START MATERIAL FOR THE TASK
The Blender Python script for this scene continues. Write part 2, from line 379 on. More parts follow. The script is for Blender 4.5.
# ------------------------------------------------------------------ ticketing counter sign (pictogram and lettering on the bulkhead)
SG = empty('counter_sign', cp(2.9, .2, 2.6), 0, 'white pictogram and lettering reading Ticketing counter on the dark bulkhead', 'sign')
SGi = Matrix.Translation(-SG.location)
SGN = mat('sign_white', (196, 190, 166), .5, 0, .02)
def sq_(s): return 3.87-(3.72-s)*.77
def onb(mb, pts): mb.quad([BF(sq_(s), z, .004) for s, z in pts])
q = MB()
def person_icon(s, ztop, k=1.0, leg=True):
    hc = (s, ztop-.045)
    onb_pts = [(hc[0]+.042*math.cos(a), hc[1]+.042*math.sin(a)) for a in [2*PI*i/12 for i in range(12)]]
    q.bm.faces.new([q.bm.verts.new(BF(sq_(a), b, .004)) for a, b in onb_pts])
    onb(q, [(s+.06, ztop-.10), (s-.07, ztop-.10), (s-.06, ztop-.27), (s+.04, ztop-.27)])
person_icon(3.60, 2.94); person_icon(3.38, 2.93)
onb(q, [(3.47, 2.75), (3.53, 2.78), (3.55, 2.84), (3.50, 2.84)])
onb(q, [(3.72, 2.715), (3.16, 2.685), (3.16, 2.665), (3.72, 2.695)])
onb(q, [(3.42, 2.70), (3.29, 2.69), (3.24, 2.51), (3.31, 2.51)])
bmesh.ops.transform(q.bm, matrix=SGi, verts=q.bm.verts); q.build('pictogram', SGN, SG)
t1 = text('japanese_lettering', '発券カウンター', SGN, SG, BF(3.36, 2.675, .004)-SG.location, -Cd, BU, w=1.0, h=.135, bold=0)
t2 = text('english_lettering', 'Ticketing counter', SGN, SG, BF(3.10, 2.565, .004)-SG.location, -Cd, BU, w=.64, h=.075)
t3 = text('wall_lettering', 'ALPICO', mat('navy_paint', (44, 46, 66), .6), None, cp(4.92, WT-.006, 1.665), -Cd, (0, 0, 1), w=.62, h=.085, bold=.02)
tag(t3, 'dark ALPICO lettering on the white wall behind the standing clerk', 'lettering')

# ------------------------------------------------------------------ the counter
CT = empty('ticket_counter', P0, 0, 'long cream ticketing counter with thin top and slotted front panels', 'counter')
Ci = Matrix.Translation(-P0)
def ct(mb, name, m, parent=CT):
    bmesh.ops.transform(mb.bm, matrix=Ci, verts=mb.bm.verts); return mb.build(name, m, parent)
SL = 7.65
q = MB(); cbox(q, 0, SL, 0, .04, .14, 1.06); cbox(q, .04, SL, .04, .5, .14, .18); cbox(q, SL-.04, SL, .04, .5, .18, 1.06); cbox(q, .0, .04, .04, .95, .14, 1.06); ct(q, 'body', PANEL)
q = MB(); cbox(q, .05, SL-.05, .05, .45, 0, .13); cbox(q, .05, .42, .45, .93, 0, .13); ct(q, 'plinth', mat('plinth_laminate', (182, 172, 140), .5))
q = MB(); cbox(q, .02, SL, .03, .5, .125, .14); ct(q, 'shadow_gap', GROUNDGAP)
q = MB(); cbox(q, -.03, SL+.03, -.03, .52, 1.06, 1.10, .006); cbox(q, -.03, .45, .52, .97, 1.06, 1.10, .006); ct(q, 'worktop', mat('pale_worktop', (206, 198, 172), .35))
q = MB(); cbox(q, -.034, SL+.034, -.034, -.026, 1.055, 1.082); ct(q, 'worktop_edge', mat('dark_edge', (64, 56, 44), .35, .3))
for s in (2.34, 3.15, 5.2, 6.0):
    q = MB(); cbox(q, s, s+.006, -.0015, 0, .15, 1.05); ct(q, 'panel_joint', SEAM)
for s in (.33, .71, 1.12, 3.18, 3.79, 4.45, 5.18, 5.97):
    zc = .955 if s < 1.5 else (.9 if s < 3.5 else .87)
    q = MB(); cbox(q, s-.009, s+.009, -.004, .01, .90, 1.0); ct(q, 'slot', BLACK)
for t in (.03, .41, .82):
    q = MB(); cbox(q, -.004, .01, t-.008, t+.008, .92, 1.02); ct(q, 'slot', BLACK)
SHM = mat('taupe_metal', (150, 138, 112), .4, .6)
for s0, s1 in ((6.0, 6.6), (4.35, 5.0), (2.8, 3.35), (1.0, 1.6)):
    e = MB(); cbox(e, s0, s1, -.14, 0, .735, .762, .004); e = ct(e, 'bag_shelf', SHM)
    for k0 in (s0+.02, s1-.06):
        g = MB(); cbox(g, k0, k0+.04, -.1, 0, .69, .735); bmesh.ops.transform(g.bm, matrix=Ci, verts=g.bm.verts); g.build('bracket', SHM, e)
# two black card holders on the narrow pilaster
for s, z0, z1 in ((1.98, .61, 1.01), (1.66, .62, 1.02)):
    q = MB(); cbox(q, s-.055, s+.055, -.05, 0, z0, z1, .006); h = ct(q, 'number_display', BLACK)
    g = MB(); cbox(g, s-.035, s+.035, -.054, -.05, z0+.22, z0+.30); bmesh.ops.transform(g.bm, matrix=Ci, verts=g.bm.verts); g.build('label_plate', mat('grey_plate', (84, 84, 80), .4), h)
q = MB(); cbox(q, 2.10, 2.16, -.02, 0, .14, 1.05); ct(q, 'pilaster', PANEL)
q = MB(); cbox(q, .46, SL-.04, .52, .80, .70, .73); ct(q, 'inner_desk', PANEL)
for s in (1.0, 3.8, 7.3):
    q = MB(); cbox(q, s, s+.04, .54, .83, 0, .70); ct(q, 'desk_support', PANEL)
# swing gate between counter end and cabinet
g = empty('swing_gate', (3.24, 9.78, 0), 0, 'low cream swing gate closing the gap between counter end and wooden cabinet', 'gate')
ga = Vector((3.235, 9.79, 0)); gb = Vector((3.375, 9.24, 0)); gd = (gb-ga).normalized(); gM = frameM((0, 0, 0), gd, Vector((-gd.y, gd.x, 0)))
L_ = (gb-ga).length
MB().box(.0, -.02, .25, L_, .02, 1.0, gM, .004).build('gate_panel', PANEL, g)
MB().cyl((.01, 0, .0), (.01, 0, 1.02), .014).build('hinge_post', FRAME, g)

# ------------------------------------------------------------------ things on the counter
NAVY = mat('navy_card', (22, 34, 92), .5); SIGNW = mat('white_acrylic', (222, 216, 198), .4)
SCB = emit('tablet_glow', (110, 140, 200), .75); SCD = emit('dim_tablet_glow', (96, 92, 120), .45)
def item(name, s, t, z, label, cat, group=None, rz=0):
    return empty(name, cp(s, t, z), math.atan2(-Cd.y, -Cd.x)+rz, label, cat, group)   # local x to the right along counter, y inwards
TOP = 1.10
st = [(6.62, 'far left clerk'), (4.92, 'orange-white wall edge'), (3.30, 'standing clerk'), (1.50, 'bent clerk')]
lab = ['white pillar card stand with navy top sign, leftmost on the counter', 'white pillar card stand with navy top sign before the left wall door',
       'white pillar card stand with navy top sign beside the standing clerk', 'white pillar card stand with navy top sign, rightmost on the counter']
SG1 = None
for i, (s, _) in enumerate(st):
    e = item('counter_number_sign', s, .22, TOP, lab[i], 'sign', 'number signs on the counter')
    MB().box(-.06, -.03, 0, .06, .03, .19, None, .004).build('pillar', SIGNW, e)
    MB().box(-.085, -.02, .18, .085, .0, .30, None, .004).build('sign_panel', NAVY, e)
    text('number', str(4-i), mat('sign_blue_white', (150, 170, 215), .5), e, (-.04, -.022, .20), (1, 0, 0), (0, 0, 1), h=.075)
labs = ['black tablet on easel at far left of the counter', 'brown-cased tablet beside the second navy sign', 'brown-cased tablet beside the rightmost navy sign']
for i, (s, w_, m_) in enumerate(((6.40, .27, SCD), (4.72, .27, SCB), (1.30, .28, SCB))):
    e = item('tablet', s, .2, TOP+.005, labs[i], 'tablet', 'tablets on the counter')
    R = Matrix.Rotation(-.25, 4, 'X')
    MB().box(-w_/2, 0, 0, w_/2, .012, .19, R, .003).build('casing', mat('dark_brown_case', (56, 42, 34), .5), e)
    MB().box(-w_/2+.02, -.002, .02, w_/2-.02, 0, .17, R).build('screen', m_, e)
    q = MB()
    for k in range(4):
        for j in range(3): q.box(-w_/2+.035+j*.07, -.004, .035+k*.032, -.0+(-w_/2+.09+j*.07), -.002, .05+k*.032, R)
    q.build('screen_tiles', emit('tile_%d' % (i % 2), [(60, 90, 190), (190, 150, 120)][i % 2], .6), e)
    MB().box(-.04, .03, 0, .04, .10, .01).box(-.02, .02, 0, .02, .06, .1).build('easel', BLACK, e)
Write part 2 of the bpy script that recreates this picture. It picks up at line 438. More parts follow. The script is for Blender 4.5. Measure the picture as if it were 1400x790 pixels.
END MATERIAL FOR THE TASK
Repeat, word for word, the lines from the opening of the material through the line containing "tag(t3, 'dark ALPICO".

◆ WRITTEN SOLUTION ◆
The Blender Python script for this scene continues. Write part 2, from line 379 on. More parts follow. The script is for Blender 4.5.
# ------------------------------------------------------------------ ticketing counter sign (pictogram and lettering on the bulkhead)
SG = empty('counter_sign', cp(2.9, .2, 2.6), 0, 'white pictogram and lettering reading Ticketing counter on the dark bulkhead', 'sign')
SGi = Matrix.Translation(-SG.location)
SGN = mat('sign_white', (196, 190, 166), .5, 0, .02)
def sq_(s): return 3.87-(3.72-s)*.77
def onb(mb, pts): mb.quad([BF(sq_(s), z, .004) for s, z in pts])
q = MB()
def person_icon(s, ztop, k=1.0, leg=True):
    hc = (s, ztop-.045)
    onb_pts = [(hc[0]+.042*math.cos(a), hc[1]+.042*math.sin(a)) for a in [2*PI*i/12 for i in range(12)]]
    q.bm.faces.new([q.bm.verts.new(BF(sq_(a), b, .004)) for a, b in onb_pts])
    onb(q, [(s+.06, ztop-.10), (s-.07, ztop-.10), (s-.06, ztop-.27), (s+.04, ztop-.27)])
person_icon(3.60, 2.94); person_icon(3.38, 2.93)
onb(q, [(3.47, 2.75), (3.53, 2.78), (3.55, 2.84), (3.50, 2.84)])
onb(q, [(3.72, 2.715), (3.16, 2.685), (3.16, 2.665), (3.72, 2.695)])
onb(q, [(3.42, 2.70), (3.29, 2.69), (3.24, 2.51), (3.31, 2.51)])
bmesh.ops.transform(q.bm, matrix=SGi, verts=q.bm.verts); q.build('pictogram', SGN, SG)
t1 = text('japanese_lettering', '発券カウンター', SGN, SG, BF(3.36, 2.675, .004)-SG.location, -Cd, BU, w=1.0, h=.135, bold=0)
t2 = text('english_lettering', 'Ticketing counter', SGN, SG, BF(3.10, 2.565, .004)-SG.location, -Cd, BU, w=.64, h=.075)
t3 = text('wall_lettering', 'ALPICO', mat('navy_paint', (44, 46, 66), .6), None, cp(4.92, WT-.006, 1.665), -Cd, (0, 0, 1), w=.62, h=.085, bold=.02)
tag(t3, 'dark ALPICO lettering on the white wall behind the standing clerk', 'lettering')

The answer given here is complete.